Her murder has never been solved.

Vera May's home was Rose Cottage, Baybridge (also known as Chapel Cottage). She started work at Longwood House in September 1916 . Her father, Eli, had worked as a woodsman on the Longwood Estate but had lost his job, due to a reduction of estate hands, a couple of weeks before Vera was murdered.

Vera, born in April 1902, was the second youngest of child of Eli and Agnes. She had four brothers and four sisters. It was 28 year old married sister Edith Morris, who out with her father looking for Vera, found her body, approximately half way between her home in Baybridge and Longwood House.

Vera lived in at Longwood House but visited her home Sunday and Tuesday afternoons. On Tuesday July 10 she left Longwood House to walk to Baybridge but never turned up. Her body was found in an area known as Featherbed Copse, about 35 yards from the road, in an area of beech, elm and pine trees.
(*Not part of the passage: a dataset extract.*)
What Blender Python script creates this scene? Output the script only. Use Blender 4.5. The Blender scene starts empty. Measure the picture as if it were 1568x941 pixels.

Superintendent Smith of Hampshire Constabulary was called to the scene. At the initial inquest two days later, Edith described how they found Vera, with 'a wound on her throat and blood on her mackintosh', and that her clothing 'was disarranged'. Dr Richards examined the body and concluded that the young girl had been strangled, as well as suffering bleeding from wounds on her neck. It was also concluded that it would have been impossible for the deceased to have inflicted those injuries on herself.

A second inquest was held at the Memorial Hall in Owslebury on July 19. A verdict of unlawful murder was announced. Evidence was given that Vera had told a fellow servant that she had arranged to meet soldiers on the afternoon of the 10th. Florence Beatrice Wells (housemaid at Longwood House) told the inquest that she had, with Vera, met soldiers on the Sunday before Vera's death. She added 'May promised to meet a R.G.A. fellow and also one from the A.S.C'.

The Army camp at Hazeley Down was just one and a half miles away and suspicion centred there. The Police offered a reward of £50 for information which might lead to the arrest of the guilty.

It was believed that Vera's small silver key less watch, with flowers on the dial, was missing. It seems that this was never recovered.

There are no known photographs of Vera May. She was buried in the churchyard of St Andrew's at Owslebury on July 14 1917. Nearly 200 people attended the funeral. The exact location of her grave is not known.

Later that year a soldier, Private William Fenn of the RAMC, admitted to the murder. He was arrested but subsequent enquiries proved that he was in a camp many miles away at the time Vera was murdered and the case was discharged.

No files relating to the case have been found in either the National Archives, the Metropolitan Police Archives, The Hampshire Constabulary or the Hampshire Archives. The case will never be solved. Police at the time did not have all the sophisticated forensic tools available today. The fact that the murder occurred during all the disruption of the First World War also added to the difficulty of solving the case. Speculation and rumour as to who committed the crime continued for years.

I have to thank the late Walter Trott (1924-2012) and Mrs Jill Mariner for assisting me in my research.

On Sunday July 9 2107 Vera will be remembered at the 11 am service in St Andrew's Church, Owlsebury.